Regardless of where it comes from, we Americans often regard laws and rules as a necessary evil.  And as such, we prefer as few rules and laws as we can get by with. 
But even though we Protestant Christians sometimes act like Jesus is our guru who shows us a secret wisdom that gets us around the rules, I’m not sure Jesus shares our reservations about laws and rules. 
I say this because in Jesus’ day, many saw him as a wise teacher and came to him wanting to know the meaning of life.  On one such occasion, Jesus says, “If you wish to enter into life, keep the commandments.” 
And Jesus makes very clear in the Sermon on the Mount that he is not providing an alternative to the rules.  “Do not think that I have come to abolish the law or the prophets; I have come not to abolish but to fulfill.  For truly I tell you, until heaven and earth pass away, not one letter, not one stroke of a letter will pass from the law...”
In our gospel reading today, people again come to the wise sage, Jesus.  But it is Jesus’ opponents, and they hope to catch him in some mistake, to find some way of trapping him as they  pretend to seek his wisdom.  “Teacher, which commandment in the law is the greatest?”

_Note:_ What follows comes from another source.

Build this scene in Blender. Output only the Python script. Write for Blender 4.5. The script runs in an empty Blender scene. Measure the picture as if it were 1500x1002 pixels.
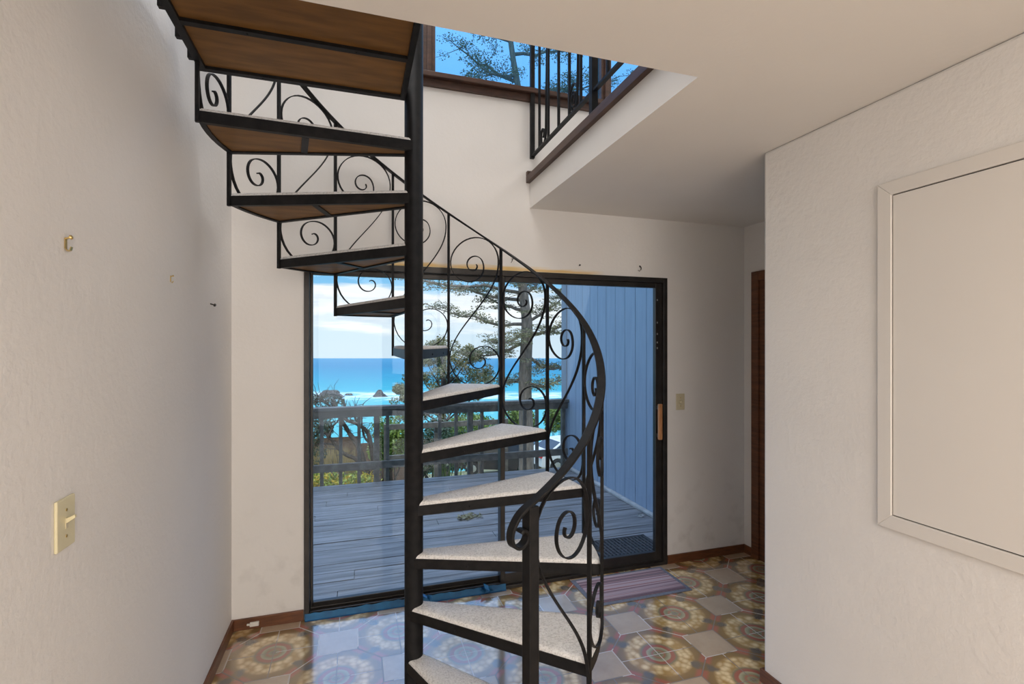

It is a pretty straight forward question and Jesus gives them a straight forward answer.  Both he and his opponents agree that the law is a good thing, not a necessary evil but a blessing that shows the way to life.  And so Jesus does not need to employ any tricks or sleight of hand as he sometimes does with his opponents.  Here Jesus simply quotes from Scripture, from what we call the Old Testament.  “ ‘You shall love the Lord your God with all your heart, and with all your soul, and with all your mind.’ This is the greatest and first commandment. and a second is like it: ‘You shall love your neighbor as yourself.’ ”
I suppose Jesus’ opponents hoped that he would quote some commandment, saying “Do this,” and they could then say, “But what about that?”  But Jesus says that his commandments encompass all the law and the prophets.  He does have to quote two commandments, however.  Strict grammarians might object that there cannot be two greatests, but Jesus says otherwise.  In fact, I found a translation where Jesus introduces his second commandment this way, “And a second, just as great as this one…”
According to Jesus, these two greatest commandments, loving God with all your being and loving your neighbor as yourself, cover everything.  Nothing is left out.  But what exactly does it look like to love, to love with all your being?
What do you truly love?  Someone?  Something?  I know people who love their children, who love their spouse or significant other, who love chocolate, going to the beach, or reading a good book.  I know others who love sports or, often around here, love the Buckeyes.  And people who really love the Buckeyes don’t usually have to tell you.  It’s obvious.  They may have one of those OSU flags hooked to their car window, flapping the breeze.  They probably have more than one OSU sweatshirt and football jersey.  In fact they probably could go for days dressed in nothing but scarlet and gray without wearing the same thing twice. 
The local newspaper knows that lots of people love the Buckeyes.  That’s why they print special sections on game day.  A local TV station sometimes preempts network programs to air “Buckeye Blitz” on Friday nights because they know that those people who love the Buckeyes will watch.  And I imagine that a lot of travel agents are in deep depression over the state of OSU football this year because many of those who love the Buckeyes are willing to shell out big bucks to travel to bowl games.
Not being from Ohio, I don’t fully get the passion many people here have for the Buckeyes.  But I do think that this passion, this love for the school and the team, gives us a picture of what loving something with all your being looks like. 
We human beings were created in the image of God, a God the Bible tells us is love.  And so it makes sense that we are meant to love.  It is in our nature to love, to give ourselves passionately to other people and things.   We need to feel passion to be fully alive.  However, this need can get off track.  Our need to love and to feel passion can become distorted and misdirected.  It sometimes turns inward into a narcissism that demands the entire world be about me.  Gangs and cults take this need to give ourselves, to feel passion, and twist it into something frightening.  And sometimes love of community, school, or country gets twisted into a passion against the other, against my neighbor.
Being truly and fully alive requires loving passionately.  People who feel no passion or love toward anything or anyone seem lifeless and dead.  But all loves and passions are not equal, and some are even destructive. 
“O great sage, what is the meaning of life?  What is the secret that will let me be truly alive?”  And Jesus answers, “If you wish to enter into life, keep the commandments…”  The greatest is, “ ‘You shall love the Lord your God with all your heart, and with all your soul, and with all your mind.’ This is the greatest and first commandment, and a second, just as great as this one: ‘You shall love your neighbor as yourself.’  On these two commandments hang all the law and the prophets.”
As we gather for worship today, once more it is Autumn, and once more it is stewardship season.  Stewardship, where more often than not, the big questions are, “Will there be enough pledges to fund the budget?  Will there be enough volunteers to run the programs?”  But I think Jesus would ask very different questions.  What love animates your life?  What passion orients and makes sense of all the other parts of your life?  What do you give yourselves to with abandon and extravagance?  Do you want to be fully alive, the person you were created to be?
His answer: Fall in love with God, with every fiber of your being, with all that you are and all that you have.  And have the same care and concern for every other human being that you have for yourself.  Do this, and everything else will fall into place.  Do this, and you will be truly alive.